I do have to relate a description of one of the works for violin and clarinet.
The violinist NEVER actually played music; he caused the strings to sort-of scrape along.  And the clarinetist (Is that a word?) never produced a clarinet sound; he just sort of “whooshed” by blowing his breath as through a pipe. Again, most in the crowd seemed to understand what was happening and to appreciate it.

Now, I will get to my realization about myself as a songwriter.

My band works on a group of tunes we call “The Mason/Dixon Waltz,”  Combining three of the traditional Bluegrass and Country waltzes.  One day I started thinking – always dangerous – I decided, without attempting to verify, that since there was no OKLAHOMA Waltz, ( Actually, although I was ignorant of the fact at the time, there are a couple but they’re seldom if ever played) I would write one! After all, a waltz is a waltz, and Tulsa is my adopted home.

Here is my masterwork – included in the event somebody wants to take it to Nashville:

OKLAHOMA WALTZ

I rode into Tulsa, a cowboy alone
And I knew I’d be lonesome that day,
But a raven haired beauty
With a Cherokee name
Said, I’ll dance all your sorrows away.

(CHORUS) (The last lines change slightly from verse to verse)

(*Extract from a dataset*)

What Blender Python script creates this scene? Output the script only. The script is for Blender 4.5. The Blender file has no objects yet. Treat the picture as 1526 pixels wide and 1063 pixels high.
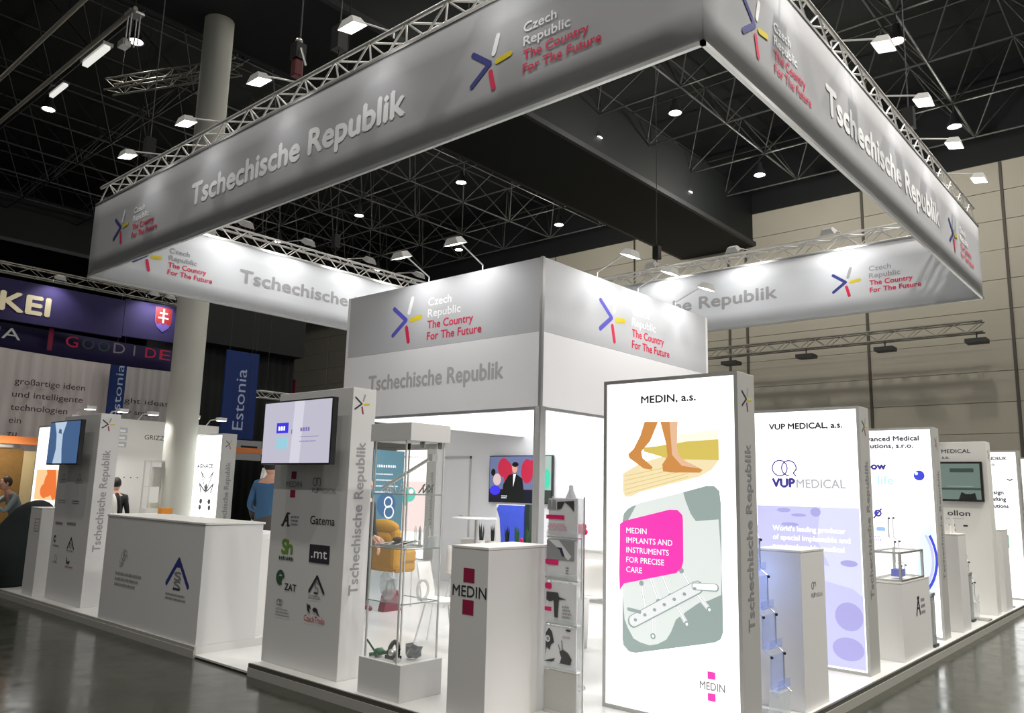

And we danced and we danced
To the Oklahoma Waltz
And in my arms she was nestled so tight
As we danced and we danced
To the Oklahoma Waltz
We were dancing ‘til we whispered Goodnight.

At dawn, in the saddle,
As I rode away
To the West and the cold winter wind,
I remembered her smile
As I whispered to her,
Don’t worry, I’ll come back again.

Now the years are all gone
And I never returned
To that girl with the Cherokee name
But each day and each night
I am dreaming of her
and I wonder if her dream’s the same.

Well, I have a buddy, a great musician with one of those giant Apple machines that writes music. He listened to me croak through the Oklahoma Waltz and gave me the music for it. But, as is true in lots of Country, the music and the singing part don’t always match up!

Members of my band, out of kindness and a deference to age, DID look at it a couple of times, and gallantly played along, and maybe one day, one of them will sing it better than I can and who knows.  One day it could be up there on some minor label alongside, “I Won’t go Huntin’ With You, Jake, But I’ll Go Chasin’ Women.”